[Raw records]

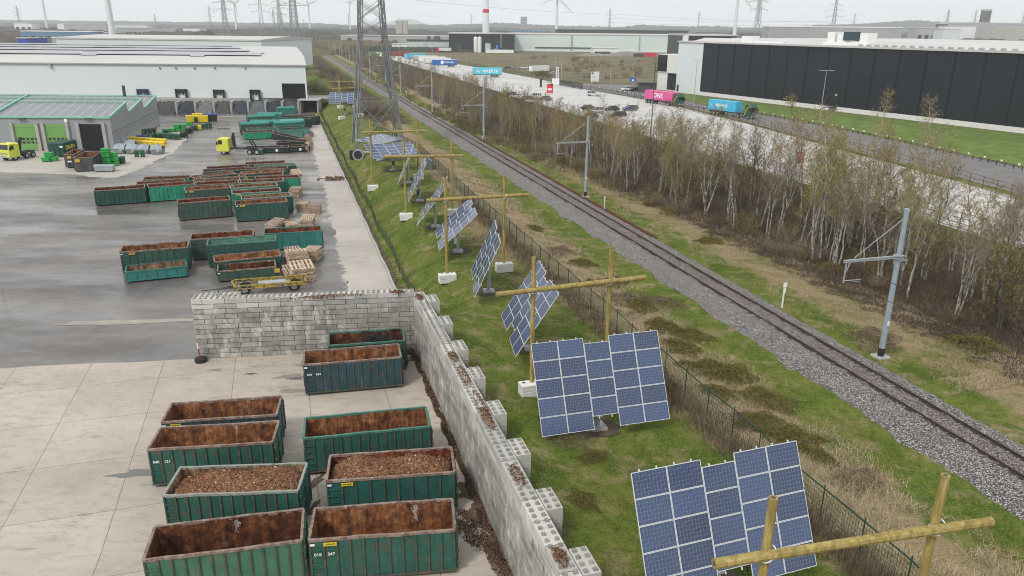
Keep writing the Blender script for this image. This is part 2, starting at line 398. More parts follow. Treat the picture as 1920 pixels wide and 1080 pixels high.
ap = ragged([at(*p) for p in ((-60, 322), (60, 324), (110, 326), (165, 331), (215, 334), (262, 316), (300, 298), (330, 282), (350, 262), (330, 240))], .5, 6, 3)
sheet('workshop_apron', ap + [at(300, 236), at(214, 284), at(-60, 281)], .004, M_APRON)
M_PUD = N('standing_water'); M_PUD.col((.13, .12, .115)); M_PUD.rough(.06); M_PUD.spec(.6); M_PUD = M_PUD.m
M_DAMP = plain('damp_patch', (.24, .205, .175), .5, .12, 1.5)
M_PALE = plain('dried_silt', (.31, .275, .24), .8, .15, .8)
def blob(name, px, rx, ry, mat, rz=0, z=.008, seed=0, n=26):
    r = random.Random(seed * 7 + 3); c = at(*px); ph = [r.uniform(0, 6.28) for _ in range(4)]; pts = []
    for i in range(n):
        th = 6.28318 * i / n; k = 1 + .22 * math.sin(3 * th + ph[0]) + .16 * math.sin(5 * th + ph[1]) + .12 * math.sin(8 * th + ph[2])
        x_, y_ = rx * k * math.cos(th), ry * k * math.sin(th)
        pts.append(c + Vector((x_ * math.cos(rz) - y_ * math.sin(rz), x_ * math.sin(rz) + y_ * math.cos(rz))))
    return sheet(name, pts, z, mat)
for i, (px, rx, ry, mt) in enumerate([((585, 682), .95, .55, M_DAMP), ((545, 706), 1.0, .35, M_DAMP), ((262, 888), 1.5, .35, M_PUD), ((553, 710), .55, .2, M_PUD), ((471, 701), .35, .15, M_PUD), ((404, 694), .5, .15, M_DAMP),
        ((548, 733), .9, .25, M_DAMP), ((575, 685), .7, .3, M_DAMP), ((900, 960), .35, .25, M_PUD), ((912, 990), .3, .22, M_PUD),
        ((270, 603), 7.0, .45, M_PALE), ((190, 605), 3.5, .3, M_PALE), ((420, 418), 0, 0, None), ((300, 205), 0, 0, None)]):
    if mt: blob('puddle' if mt is M_PUD else ('damp_patch' if mt is M_DAMP else 'silt_patch'), px, rx, ry, mt, .12, .008 + .0012 * i, i)
blob('puddle', (590, 339), 5.2, .38, M_PUD, .1, .012, 31)
M_MUD = plain('brown_chip_stain', (.10, .068, .048), .85, .4, 2.5, bump=.6, bscale=14)
for i, (px, rx, ry, rz_) in enumerate([((889, 918), 1.0, .75, .4), ((905, 975), 1.5, .6, -.9), ((935, 1040), 1.7, .35, -1.2), ((787, 672), .9, .5, 0), ((590, 905), .9, .25, 1.2), ((585, 955), .8, .2, 1.3)]): blob('chip_stain', px, rx, ry, M_MUD, rz_, .0135 + .001 * i, 60 + i)
for i, (px, rx, ry) in enumerate([((420, 219), 5, 1.2), ((445, 219), 3, .9), ((470, 218), 4, 1.0), ((420, 241), 8, 1.0), ((360, 262), 7, .7), ((350, 330), 6, .8)]):
    blob('puddle', px, rx, ry, M_PALE if i % 2 == 0 else M_PUD, .25, .009 + .001 * i, 40 + i)
# parking lot, road and verge beyond the thicket
M_ROAD = plain('road_asphalt', (.155, .145, .14), .75, .15, .3, bump=.15)
M_LAWN = plain('mown_lawn', (.095, .145, .022), .95, .35, .35, bump=.8, bscale=6)
pf = [at(x, y, 1) for x, y in ((700, 97), (770, 104), (870, 122), (1000, 146), (1100, 168), (1230, 190), (1400, 232), (1600, 288), (1900, 368), (2300, 480))]
pn = [S(66, t) for t in (-60, 40, 150, 300, 430, 560)]
sheet('parking_lot', pf[::-1] + [S(72, 600)] + pn[::-1], 1.0, M_LOT)
rd = [at(x, y, 1) for x, y in ((1010, 152), (1100, 160), (1230, 176), (1330, 200), (1440, 217), (1600, 248), (1900, 312), (2300, 400))]
pf2 = [at(x, y, 1) for x, y in ((2300, 470), (1900, 360), (1600, 283), (1400, 228), (1230, 187), (1100, 166.5), (1040, 157))]
sheet('access_road', rd + pf2, 1.004, M_ROAD)
sheet('access_road', [at(x, y, 1) for x, y in ((1040, 157), (1060, 163), (1190, 170), (1190, 160), (1130, 158), (1080, 156.5))], .998, M_ROAD)
sheet('lawn', [at(x, y, 1) for x, y in ((1230, 174), (1330, 197), (1440, 214.5), (1600, 245), (1900, 308), (2300, 394), (2300, 299), (1900, 249), (1620, 216), (1400, 190.5), (1312, 179), (1280, 174))], .99, M_LAWN)
# ------------------------------------------------------------------ shared materials
M_GALV = plain('galvanised_steel', (.36, .39, .42), .45, .15, 2, metal=.35)
M_MAST = plain('mast_blue_grey', (.30, .36, .40), .5, .12, 1.5, metal=.2, dirt=.2)
M_BLACK = plain('black_coating', (.018, .018, .020), .55, .2)
M_WHITE = plain('white_enamel', (.74, .74, .72), .5, .06, 2, dirt=.15)
M_WHITECONC = plain('white_cast_concrete', (.66, .65, .62), .85, .1, 2, bump=.3, dirt=.35)
M_CONC = plain('grey_cast_concrete', (.36, .35, .33), .85, .2, 1.5, bump=.4, dirt=.4)
M_RUBBER = plain('tyre_rubber', (.022, .021, .021), .85, .3, 3)
M_GLASS = plain('dark_window_glass', (.012, .016, .020), .08, .2); M_GLASS.node_tree.nodes['Principled BSDF'].inputs['Specular IOR Level'].default_value = .8
M_RUST = rust('rusty_steel')
M_RAIL = plain('rail_steel', (.055, .032, .026), .55, .3, 3)
M_RAILRED = plain('stored_rail_rust', (.115, .042, .028), .8, .3, 3)
M_WOOD = N('treated_pole_wood')
_q = M_WOOD; _k = _q.ramp(_q.noise(1.2, 6, .7, _q.map((6, 6, .8))), (.3, (.17, .115, .035)), (.5, (.30, .225, .075)), (.68, (.42, .345, .14)))
_k = _q.mix(_q.ramp(_q.noise(.9, 5, .7, _q.map((3, 3, .7), loc=(3, 3, 3))), (.55, 0), (.66, .7)), _k, (.16, .135, .05))
_q.col(_k); _q.rough(.8); _q.spec(.2); _q.bump(_q.noise(10, 4, .6, _q.map((8, 8, .6))), .3, .02); M_WOOD = _q.m
M_SOIL = plain('bare_soil', (.075, .055, .04), .95, .35, 2, bump=.9, bscale=9)

# ------------------------------------------------------------------ ballast and track
RS = 25.4
q = N('ballast_stone')
c_ = q.voro(14.0); f = q.sep(c_)[0]
k = q.ramp(f, (0, (.065, .060, .057)), (.35, (.215, .200, .190)), (.65, (.38, .355, .34)), (1, (.68, .65, .62)))
dk = q.ramp(q.voro(14.0, None, 'Distance'), (.34, 0), (.66, .8)); k = q.mix(dk, k, (.03, .027, .027))
k = q.mix(q.math('MULTIPLY', q.ramp(q.noise(.8, 6, .7), (.42, 0), (.68, 1)), .45), k, (.15, .125, .115))
wp_ = q.sep(q.n('ShaderNodeNewGeometry').outputs['Position']); ls_ = q.math('ADD', q.math('ADD', q.math('MULTIPLY', wp_[0], DS.x), q.math('MULTIPLY', wp_[1], DS.y)), -(P0.dot(DS) + RS))
ab_ = q.math('ABSOLUTE', ls_); stn = q.ramp(q.math('ADD', q.math('MULTIPLY', ab_, .4), q.math('MULTIPLY', q.noise(1.2, 5, .7), .25)), (.5, .62), (.66, 0))      # brake dust and rust between and beside the rails
k = q.mix(stn, k, q.mix(1, k, (.86, .76, .71), 'MULTIPLY'))
q.col(k); q.rough(.9); q.spec(.25); q.bump(q.voro(14.0, None, 'Distance'), .9, .08); M_BALL = q.m
cs = [(-3.3, 1.48), (-2.85, 1.74), (-2.3, 2.02), (-1.75, 2.20), (-.9, 2.24), (0, 2.25), (.9, 2.24), (1.35, 2.23), (1.75, 2.19), (2.15, 2.12), (2.6, 1.86)]
tb = np.concatenate([np.arange(-60, 120, .6), np.geomspace(120, 1500, 90)]); rr = np.random.default_rng(3)
V = []
for t in tb:
    for i, (a, z) in enumerate(cs):
        j = rr.normal(0, .035); e = .10 * math.sin(t * .8) * (i == 0) + .10 * math.sin(t * .33 + 1) * (i in (0, 10)) + rr.normal(0, .13) * (i in (0, 10))
        p = S(RS + a + e, t); V.append((p.x, p.y, z + (0 if i in (0, 10) else j)))
n_ = len(cs); ii = np.arange(len(tb) * n_).reshape(-1, n_)
o = link('ballast', soup('ballast', V, np.stack([ii[:-1, :-1], ii[:-1, 1:], ii[1:, 1:], ii[1:, :-1]], -1).reshape(-1, 4), M_BALL)); o['kind'] = 'structure'
p = S(RS, 0)
tr = thing('railway_track', 'single railway track with dark rails on grey ballast', 'railway track', (p.x, p.y, 2.2), ROT_T)
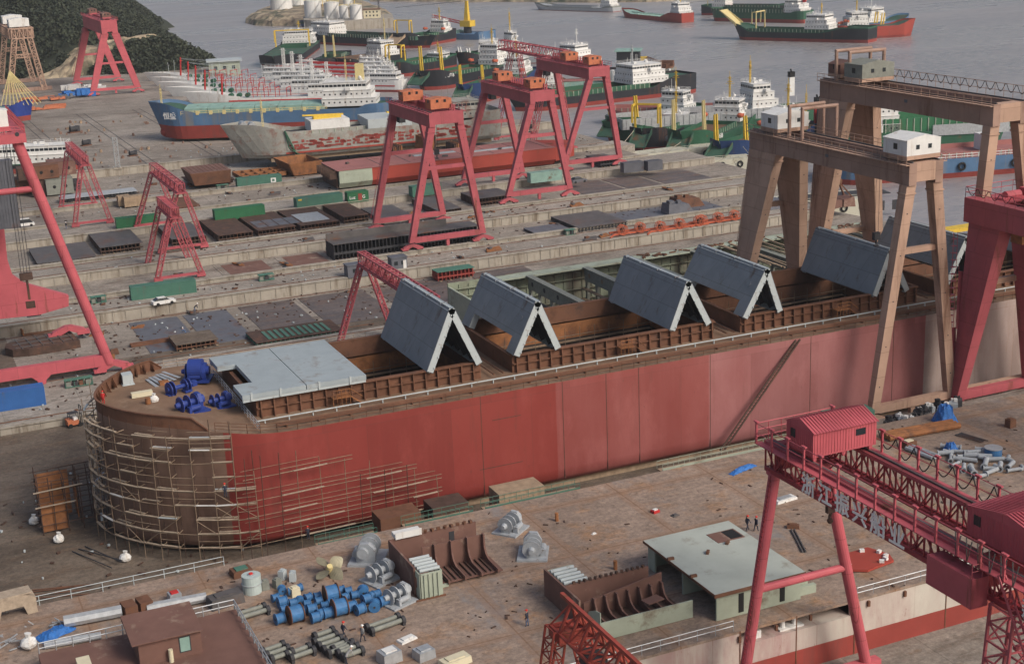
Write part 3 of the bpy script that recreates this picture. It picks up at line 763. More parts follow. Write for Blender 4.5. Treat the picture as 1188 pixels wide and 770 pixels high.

> **THE PROBLEM**: Pull out each line holding the string "high".

> **SOLUTION**:
Keep writing the Blender script for this image. This is part 2, starting at line 398. More parts follow. Treat the picture as 1920 pixels wide and 1080 pixels high.
Write part 3 of the bpy script that recreates this picture. It picks up at line 763. More parts follow. Write for Blender 4.5. Treat the picture as 1188 pixels wide and 770 pixels high.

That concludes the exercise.